** BEGIN **

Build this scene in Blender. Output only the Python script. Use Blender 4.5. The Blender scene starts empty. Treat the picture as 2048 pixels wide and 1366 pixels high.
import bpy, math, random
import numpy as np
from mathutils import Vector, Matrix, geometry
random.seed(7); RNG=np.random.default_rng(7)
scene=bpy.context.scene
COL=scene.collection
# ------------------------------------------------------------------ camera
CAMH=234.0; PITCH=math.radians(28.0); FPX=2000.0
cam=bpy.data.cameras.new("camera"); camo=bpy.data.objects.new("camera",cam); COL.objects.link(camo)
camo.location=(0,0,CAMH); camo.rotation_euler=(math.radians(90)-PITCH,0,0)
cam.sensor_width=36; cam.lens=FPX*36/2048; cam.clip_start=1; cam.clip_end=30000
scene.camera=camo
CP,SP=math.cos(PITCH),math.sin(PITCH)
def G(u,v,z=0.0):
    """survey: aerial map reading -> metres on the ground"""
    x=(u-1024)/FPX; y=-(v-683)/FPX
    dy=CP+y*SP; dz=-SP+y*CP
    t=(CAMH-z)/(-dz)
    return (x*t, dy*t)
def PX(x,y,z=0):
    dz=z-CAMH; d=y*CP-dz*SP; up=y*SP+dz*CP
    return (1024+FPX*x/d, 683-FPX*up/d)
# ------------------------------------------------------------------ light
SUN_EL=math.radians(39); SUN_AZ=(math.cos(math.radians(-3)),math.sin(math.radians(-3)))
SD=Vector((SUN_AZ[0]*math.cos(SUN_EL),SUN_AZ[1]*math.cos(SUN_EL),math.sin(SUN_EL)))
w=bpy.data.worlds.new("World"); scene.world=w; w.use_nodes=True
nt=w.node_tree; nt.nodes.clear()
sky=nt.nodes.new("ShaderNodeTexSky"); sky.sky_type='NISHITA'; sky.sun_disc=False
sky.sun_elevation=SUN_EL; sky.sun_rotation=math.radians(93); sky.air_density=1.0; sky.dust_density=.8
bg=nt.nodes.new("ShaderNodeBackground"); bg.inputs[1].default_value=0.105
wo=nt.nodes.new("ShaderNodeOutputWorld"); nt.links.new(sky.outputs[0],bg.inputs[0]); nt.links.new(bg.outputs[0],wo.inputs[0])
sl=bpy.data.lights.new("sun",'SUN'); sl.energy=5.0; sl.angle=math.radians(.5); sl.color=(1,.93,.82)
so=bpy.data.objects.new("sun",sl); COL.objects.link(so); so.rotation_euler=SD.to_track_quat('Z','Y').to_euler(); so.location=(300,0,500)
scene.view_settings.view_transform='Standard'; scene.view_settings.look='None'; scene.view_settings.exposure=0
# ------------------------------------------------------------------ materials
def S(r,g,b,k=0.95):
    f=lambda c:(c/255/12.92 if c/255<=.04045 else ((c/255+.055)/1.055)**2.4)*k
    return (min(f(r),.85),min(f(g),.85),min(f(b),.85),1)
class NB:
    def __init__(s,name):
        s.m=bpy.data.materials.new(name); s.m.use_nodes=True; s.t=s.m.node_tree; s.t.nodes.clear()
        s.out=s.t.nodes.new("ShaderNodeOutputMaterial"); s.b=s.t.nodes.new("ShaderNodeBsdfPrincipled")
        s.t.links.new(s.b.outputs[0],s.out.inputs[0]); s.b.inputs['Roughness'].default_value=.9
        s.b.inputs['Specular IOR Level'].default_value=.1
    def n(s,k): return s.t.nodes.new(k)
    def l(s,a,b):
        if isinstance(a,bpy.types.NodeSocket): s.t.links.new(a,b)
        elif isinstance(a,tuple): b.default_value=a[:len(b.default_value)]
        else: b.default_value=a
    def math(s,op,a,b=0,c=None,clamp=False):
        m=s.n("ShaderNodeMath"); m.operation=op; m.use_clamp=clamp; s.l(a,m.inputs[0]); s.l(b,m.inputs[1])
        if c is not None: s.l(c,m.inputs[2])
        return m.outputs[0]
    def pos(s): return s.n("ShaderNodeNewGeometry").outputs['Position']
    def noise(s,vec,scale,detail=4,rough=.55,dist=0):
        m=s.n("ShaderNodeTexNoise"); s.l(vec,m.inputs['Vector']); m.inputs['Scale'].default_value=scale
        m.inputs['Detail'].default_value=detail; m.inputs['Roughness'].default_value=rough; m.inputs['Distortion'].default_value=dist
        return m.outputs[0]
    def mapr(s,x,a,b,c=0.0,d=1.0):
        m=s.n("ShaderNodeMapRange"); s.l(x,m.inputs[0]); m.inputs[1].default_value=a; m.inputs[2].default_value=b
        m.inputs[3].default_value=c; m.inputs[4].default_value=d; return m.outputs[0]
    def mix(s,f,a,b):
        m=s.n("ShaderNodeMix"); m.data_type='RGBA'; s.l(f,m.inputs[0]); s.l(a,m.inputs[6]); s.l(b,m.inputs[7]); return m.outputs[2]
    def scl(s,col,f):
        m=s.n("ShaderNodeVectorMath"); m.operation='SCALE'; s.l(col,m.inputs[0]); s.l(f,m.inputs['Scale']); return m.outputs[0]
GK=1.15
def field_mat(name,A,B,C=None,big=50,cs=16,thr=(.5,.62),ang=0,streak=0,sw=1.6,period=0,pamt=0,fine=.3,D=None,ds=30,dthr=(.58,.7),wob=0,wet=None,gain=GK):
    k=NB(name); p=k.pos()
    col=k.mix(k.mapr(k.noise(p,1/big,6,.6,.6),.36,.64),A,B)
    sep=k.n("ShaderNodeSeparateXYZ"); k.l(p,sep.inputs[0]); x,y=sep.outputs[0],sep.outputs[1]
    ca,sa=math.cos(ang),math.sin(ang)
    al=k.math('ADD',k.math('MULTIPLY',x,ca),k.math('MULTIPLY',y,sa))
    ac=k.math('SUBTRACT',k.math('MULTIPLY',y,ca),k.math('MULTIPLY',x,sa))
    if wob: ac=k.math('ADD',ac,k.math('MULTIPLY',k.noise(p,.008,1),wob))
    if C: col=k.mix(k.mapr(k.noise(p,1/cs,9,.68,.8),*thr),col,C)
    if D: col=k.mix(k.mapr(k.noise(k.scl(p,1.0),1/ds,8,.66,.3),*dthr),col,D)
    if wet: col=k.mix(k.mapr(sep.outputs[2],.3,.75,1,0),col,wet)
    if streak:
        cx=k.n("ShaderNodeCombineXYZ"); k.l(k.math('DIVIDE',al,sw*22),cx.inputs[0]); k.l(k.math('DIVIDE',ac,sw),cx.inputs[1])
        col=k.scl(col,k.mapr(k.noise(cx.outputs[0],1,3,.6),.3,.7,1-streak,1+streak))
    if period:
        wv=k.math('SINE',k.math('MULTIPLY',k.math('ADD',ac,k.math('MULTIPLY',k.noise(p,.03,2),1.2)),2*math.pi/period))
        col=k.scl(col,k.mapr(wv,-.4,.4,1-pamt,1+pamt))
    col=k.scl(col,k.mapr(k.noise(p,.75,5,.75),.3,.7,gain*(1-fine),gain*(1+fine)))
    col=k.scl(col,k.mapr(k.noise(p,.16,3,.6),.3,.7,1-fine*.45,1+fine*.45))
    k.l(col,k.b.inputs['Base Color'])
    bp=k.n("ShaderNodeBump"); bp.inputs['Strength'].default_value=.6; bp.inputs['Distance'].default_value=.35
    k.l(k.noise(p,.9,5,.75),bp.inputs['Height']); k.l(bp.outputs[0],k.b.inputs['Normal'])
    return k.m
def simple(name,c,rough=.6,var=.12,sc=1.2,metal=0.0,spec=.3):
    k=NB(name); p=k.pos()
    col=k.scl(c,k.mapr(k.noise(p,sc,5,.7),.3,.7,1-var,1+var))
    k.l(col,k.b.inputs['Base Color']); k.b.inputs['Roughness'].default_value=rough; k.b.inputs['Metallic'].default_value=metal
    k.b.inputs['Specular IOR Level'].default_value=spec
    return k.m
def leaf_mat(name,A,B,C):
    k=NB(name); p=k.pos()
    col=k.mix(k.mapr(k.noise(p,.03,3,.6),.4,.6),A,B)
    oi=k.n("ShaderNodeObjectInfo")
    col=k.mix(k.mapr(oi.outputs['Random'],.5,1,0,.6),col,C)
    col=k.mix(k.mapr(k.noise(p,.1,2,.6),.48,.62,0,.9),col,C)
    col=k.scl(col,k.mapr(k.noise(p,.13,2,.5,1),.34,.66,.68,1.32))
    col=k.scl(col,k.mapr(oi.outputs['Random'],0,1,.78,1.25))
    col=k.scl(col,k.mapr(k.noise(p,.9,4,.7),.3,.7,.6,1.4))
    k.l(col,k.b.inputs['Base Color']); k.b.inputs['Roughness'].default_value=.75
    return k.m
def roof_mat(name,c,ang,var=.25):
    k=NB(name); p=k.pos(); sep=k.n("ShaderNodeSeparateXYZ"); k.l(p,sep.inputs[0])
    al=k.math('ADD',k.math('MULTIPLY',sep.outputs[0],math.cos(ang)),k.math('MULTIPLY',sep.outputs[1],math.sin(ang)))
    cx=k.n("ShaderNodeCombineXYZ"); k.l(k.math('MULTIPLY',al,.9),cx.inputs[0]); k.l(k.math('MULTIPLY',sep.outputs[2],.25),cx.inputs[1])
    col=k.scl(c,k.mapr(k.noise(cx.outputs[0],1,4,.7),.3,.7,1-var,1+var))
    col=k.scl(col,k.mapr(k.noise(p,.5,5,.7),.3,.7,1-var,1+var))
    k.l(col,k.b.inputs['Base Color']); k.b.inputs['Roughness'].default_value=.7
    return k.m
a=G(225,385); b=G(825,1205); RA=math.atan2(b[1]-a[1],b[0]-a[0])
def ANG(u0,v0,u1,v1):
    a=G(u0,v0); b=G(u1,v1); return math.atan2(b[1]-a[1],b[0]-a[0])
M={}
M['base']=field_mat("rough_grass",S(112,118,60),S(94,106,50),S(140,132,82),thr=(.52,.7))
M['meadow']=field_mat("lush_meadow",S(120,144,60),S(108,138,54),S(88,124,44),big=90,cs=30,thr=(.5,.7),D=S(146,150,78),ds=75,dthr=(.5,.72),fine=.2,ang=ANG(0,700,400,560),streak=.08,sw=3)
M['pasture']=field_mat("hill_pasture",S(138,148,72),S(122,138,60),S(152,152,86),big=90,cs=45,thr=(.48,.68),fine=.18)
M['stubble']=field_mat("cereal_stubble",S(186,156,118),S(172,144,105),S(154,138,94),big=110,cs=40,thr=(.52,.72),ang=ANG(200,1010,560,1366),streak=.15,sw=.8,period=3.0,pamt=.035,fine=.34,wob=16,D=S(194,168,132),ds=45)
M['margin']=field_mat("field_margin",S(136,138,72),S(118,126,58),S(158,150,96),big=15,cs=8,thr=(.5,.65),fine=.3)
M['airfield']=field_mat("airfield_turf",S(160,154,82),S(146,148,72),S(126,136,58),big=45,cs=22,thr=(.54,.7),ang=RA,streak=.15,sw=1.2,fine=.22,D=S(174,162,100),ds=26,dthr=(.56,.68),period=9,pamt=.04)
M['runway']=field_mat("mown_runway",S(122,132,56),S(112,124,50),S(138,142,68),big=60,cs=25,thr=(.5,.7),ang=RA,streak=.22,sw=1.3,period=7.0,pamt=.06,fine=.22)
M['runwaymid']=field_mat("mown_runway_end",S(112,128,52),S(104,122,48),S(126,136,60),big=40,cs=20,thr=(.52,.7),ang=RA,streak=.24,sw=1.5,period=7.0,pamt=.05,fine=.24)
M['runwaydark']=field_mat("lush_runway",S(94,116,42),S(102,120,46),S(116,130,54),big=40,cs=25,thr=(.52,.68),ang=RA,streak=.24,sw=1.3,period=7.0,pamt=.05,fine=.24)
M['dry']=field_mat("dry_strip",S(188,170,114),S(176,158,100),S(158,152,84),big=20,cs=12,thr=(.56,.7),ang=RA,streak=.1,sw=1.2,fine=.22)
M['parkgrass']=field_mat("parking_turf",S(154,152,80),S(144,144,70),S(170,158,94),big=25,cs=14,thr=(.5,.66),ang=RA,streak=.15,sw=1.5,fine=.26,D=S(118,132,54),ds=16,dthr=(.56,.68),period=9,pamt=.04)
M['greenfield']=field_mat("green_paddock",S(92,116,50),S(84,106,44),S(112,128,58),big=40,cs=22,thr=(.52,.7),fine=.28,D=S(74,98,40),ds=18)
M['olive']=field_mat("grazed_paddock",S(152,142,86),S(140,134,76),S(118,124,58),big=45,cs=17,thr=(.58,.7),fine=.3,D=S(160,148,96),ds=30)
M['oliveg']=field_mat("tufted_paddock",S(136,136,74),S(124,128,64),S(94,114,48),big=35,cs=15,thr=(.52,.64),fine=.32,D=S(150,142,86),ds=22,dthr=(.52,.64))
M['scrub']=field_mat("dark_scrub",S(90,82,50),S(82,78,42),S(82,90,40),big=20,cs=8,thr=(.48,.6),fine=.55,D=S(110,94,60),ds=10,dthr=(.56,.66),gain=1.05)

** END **

• [Work to complete] Lines of the material that contain the word "scene" are to be gathered.

• [Result of this task]
Build this scene in Blender. Output only the Python script. Use Blender 4.5. The Blender scene starts empty. Treat the picture as 2048 pixels wide and 1366 pixels high.
scene=bpy.context.scene
COL=scene.collection
scene.camera=camo
w=bpy.data.worlds.new("World"); scene.world=w; w.use_nodes=True
scene.view_settings.view_transform='Standard'; scene.view_settings.look='None'; scene.view_settings.exposure=0